Il popolo ci chiede pastori del popolo, non professionisti del sacro: pastori che sappiano di compassione, di opportunità; uomini coraggiosi, capaci di fermarsi davanti a chi è ferito e di tendere la mano; uomini contemplativi che, nella vicinanza al loro popolo, possano annunciare sulle piaghe del mondo la forza operante della Risurrezione”.

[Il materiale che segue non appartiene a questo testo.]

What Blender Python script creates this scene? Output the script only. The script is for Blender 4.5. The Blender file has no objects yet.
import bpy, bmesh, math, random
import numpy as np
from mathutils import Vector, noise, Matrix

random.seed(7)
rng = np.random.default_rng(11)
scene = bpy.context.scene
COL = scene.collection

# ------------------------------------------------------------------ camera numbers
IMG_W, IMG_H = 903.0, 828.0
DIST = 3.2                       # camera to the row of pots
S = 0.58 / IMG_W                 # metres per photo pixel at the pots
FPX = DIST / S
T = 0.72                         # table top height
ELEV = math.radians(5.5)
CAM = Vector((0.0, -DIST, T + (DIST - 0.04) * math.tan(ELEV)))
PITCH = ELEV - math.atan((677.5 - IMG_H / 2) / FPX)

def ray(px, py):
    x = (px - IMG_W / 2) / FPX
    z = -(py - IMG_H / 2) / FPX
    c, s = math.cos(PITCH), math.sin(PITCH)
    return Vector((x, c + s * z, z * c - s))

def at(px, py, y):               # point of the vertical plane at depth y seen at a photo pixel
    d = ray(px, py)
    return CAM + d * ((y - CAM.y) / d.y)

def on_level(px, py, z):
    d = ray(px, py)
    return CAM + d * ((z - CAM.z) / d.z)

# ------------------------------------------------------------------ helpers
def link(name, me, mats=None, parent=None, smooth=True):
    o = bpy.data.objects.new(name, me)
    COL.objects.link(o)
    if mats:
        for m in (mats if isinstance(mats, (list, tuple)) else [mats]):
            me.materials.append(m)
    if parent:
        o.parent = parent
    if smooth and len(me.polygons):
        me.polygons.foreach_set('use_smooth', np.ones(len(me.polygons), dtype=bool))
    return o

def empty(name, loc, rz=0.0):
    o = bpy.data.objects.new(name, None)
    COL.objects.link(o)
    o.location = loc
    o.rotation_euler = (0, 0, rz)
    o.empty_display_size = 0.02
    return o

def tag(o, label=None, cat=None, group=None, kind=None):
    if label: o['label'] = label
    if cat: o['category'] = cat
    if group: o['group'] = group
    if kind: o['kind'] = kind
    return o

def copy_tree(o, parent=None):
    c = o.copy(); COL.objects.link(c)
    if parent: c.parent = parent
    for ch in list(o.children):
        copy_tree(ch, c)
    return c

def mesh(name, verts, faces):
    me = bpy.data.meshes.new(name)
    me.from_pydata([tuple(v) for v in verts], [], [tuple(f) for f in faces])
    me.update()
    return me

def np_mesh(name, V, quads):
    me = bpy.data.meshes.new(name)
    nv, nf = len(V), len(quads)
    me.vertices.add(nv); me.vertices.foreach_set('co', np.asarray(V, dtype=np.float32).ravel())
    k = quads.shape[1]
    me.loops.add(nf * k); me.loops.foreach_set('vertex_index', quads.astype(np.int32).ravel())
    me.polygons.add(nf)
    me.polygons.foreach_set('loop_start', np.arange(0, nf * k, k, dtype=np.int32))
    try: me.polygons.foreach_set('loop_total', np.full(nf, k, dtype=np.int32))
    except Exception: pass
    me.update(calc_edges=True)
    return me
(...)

Nella nostra “società di reti”, cioè che abbonda è il “sentimento di orfanezza”. “Connessi a tutto e a tutti, ci manca l’esperienza dell’appartenenza, che è molto più di una connessione”, la denuncia del Papa, secondo il quale “con la vicinanza del pastore si può convocare la comunità e favorire la crescita del senso di appartenenza”.” Se il pastore si smarrisce, si allontana, anche le pecore si disperderanno e saranno alla portata di qualsiasi lupo”, ha fatto notare Francesco: è l’appartenenza “l’antidoto contro una deformazione della vocazione che nasce precisamente dal dimenticare che la vita sacerdotale si deve ad altri: al Signore e alle persone da lui affidate”. Clericalismo e rigidità sono una perversione, e non solo per i preti. “Quando penso al clericalismo, penso anche alla clericalizzazione del laicato”, ha puntualizzato il Papa: “quella promozione di una piccola élite che, intorno al prete, finisce anche per snaturare la propria missione fondamentale del laico. Quanti laici clericalizzati, tanti! È una bella tentazione”.